● **Task to complete**:
Begin at the first line and end at the line containing "CAMX, CAMZ, F, VX, VY". Extract exactly those lines.

************

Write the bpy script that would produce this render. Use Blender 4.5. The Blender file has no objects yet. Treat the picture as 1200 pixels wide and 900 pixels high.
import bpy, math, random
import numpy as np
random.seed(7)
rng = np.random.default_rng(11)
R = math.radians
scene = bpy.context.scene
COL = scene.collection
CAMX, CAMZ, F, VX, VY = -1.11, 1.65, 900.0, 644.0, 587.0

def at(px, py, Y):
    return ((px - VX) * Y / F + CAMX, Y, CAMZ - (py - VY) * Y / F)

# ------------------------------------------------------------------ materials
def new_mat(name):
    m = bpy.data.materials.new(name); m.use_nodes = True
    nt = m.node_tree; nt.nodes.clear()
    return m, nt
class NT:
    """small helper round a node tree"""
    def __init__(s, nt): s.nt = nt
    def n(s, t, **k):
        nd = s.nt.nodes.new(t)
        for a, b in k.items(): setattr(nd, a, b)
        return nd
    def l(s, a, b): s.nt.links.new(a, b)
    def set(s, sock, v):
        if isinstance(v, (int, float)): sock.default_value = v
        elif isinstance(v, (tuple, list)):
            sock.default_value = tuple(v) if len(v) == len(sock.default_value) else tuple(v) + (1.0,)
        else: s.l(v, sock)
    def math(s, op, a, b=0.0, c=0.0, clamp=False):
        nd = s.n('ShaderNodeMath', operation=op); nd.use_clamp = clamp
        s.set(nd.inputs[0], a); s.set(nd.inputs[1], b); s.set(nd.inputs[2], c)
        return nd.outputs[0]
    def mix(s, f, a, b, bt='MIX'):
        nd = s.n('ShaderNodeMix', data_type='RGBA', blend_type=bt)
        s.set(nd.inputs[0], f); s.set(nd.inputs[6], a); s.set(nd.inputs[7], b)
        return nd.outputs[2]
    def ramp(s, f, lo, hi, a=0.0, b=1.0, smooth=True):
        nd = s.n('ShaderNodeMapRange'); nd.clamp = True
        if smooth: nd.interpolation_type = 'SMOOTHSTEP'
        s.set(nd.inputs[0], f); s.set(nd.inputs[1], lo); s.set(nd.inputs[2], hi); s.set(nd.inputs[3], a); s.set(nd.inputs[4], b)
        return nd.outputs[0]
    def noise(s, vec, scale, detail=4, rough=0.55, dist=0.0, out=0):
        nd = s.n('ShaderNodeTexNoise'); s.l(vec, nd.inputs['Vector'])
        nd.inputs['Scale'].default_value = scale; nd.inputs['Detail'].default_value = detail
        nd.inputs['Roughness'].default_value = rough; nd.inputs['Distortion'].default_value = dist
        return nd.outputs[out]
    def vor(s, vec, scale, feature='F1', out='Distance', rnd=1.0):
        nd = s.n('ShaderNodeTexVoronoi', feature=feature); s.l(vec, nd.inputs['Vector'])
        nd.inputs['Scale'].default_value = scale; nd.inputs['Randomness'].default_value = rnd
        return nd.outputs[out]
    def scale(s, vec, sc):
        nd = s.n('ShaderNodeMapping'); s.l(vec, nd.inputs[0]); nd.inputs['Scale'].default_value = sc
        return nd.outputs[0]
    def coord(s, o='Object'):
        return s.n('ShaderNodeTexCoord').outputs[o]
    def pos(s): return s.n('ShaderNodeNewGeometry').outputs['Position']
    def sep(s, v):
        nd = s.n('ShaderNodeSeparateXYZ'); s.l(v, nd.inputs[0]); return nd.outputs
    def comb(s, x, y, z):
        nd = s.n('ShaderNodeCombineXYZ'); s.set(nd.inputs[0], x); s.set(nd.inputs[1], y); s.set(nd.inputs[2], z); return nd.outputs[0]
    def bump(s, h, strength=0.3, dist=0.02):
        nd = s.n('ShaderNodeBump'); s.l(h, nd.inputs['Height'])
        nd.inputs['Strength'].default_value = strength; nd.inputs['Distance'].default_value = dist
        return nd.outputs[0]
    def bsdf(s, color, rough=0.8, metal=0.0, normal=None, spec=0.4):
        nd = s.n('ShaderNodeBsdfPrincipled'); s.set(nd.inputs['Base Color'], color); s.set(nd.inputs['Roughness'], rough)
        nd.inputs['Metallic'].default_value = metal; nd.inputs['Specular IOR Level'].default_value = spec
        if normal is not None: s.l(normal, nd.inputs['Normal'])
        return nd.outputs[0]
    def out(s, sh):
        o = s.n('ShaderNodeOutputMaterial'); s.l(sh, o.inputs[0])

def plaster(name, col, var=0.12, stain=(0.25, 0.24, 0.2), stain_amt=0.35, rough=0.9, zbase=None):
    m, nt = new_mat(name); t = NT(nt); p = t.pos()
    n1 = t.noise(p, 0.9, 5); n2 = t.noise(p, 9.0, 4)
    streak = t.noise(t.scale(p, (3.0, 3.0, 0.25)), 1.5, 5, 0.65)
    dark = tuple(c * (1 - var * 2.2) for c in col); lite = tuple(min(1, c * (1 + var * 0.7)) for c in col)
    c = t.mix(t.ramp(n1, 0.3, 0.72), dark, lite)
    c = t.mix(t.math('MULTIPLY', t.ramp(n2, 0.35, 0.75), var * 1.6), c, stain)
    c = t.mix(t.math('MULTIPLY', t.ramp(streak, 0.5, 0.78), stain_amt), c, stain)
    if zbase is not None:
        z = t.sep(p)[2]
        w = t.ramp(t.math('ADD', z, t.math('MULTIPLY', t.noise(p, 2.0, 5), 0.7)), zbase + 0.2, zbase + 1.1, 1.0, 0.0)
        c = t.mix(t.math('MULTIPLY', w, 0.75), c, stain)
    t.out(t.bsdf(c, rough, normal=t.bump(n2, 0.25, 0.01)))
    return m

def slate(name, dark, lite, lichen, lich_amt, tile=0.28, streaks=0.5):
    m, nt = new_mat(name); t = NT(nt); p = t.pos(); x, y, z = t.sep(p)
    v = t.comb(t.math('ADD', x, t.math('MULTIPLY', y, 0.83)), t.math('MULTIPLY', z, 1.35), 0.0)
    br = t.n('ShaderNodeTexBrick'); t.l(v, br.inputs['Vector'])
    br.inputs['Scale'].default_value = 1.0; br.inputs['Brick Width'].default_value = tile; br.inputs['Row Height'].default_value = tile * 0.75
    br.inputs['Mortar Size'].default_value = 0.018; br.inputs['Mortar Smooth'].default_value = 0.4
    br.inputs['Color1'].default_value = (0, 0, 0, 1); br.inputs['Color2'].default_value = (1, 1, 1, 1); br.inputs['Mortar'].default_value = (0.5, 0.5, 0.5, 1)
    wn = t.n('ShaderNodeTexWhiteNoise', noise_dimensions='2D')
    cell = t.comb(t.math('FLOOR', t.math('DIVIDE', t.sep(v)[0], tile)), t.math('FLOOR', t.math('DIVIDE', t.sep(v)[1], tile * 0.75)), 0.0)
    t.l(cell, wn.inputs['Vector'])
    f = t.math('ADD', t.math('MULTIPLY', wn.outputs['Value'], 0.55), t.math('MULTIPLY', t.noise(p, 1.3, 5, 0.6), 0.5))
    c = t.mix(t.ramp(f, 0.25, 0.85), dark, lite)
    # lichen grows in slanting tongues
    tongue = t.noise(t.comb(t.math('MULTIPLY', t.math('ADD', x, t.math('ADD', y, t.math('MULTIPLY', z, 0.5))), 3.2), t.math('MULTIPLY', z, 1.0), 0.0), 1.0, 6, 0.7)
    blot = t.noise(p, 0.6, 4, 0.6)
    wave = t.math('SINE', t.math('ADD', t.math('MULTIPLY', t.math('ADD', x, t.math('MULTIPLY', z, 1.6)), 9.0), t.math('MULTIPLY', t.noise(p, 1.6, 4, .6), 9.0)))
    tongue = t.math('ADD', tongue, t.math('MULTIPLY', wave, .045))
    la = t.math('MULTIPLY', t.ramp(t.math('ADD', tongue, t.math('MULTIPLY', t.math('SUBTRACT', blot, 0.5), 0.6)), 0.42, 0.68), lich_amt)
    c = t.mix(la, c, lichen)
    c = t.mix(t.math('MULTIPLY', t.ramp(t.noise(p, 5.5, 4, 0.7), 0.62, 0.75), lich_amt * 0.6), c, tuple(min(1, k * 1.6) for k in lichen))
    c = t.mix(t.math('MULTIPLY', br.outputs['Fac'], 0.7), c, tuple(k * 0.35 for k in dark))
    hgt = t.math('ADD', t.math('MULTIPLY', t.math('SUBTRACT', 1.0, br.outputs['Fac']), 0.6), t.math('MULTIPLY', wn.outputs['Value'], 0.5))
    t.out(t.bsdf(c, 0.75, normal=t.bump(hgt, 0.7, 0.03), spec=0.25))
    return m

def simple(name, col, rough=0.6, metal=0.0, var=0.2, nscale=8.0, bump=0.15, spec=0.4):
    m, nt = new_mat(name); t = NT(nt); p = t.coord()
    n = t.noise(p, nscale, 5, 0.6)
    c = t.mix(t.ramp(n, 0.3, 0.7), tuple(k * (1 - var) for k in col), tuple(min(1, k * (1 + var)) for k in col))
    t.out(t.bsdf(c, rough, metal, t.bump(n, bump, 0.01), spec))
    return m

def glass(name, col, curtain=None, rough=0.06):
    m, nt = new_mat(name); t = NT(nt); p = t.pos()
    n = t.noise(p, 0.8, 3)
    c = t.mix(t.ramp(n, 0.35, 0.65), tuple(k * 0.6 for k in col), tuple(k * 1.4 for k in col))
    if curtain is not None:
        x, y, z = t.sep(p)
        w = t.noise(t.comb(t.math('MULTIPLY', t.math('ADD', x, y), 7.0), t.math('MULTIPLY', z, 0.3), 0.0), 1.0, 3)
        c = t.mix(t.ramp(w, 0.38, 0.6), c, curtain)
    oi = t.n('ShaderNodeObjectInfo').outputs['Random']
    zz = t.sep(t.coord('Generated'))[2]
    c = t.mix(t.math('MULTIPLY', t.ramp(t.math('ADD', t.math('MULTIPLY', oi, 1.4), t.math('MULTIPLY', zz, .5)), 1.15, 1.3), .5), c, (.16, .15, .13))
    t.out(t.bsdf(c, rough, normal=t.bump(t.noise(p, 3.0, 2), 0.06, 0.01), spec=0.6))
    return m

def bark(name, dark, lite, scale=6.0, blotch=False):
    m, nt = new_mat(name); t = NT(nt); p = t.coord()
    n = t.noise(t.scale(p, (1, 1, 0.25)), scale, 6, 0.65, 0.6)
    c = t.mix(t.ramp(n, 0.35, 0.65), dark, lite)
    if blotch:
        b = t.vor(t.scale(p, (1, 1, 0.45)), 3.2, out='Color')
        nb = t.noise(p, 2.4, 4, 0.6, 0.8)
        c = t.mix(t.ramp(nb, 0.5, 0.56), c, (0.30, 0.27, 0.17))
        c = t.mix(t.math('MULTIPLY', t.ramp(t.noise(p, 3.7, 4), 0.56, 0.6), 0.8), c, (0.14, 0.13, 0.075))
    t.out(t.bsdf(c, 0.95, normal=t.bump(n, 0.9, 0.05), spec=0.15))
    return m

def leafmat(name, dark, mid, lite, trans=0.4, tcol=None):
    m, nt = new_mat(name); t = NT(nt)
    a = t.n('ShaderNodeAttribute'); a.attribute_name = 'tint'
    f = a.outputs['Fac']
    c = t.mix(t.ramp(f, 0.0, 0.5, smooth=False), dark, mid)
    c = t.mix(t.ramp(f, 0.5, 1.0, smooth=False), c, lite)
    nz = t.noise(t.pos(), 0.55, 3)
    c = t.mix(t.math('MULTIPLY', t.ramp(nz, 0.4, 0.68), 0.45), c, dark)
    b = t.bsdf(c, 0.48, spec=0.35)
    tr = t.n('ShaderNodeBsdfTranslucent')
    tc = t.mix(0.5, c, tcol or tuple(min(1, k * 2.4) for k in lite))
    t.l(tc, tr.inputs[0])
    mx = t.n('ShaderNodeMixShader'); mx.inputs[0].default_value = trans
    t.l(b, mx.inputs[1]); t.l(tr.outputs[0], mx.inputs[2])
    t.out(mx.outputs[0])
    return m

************

● **Answer**:
Write the bpy script that would produce this render. Use Blender 4.5. The Blender file has no objects yet. Treat the picture as 1200 pixels wide and 900 pixels high.
import bpy, math, random
import numpy as np
random.seed(7)
rng = np.random.default_rng(11)
R = math.radians
scene = bpy.context.scene
COL = scene.collection
CAMX, CAMZ, F, VX, VY = -1.11, 1.65, 900.0, 644.0, 587.0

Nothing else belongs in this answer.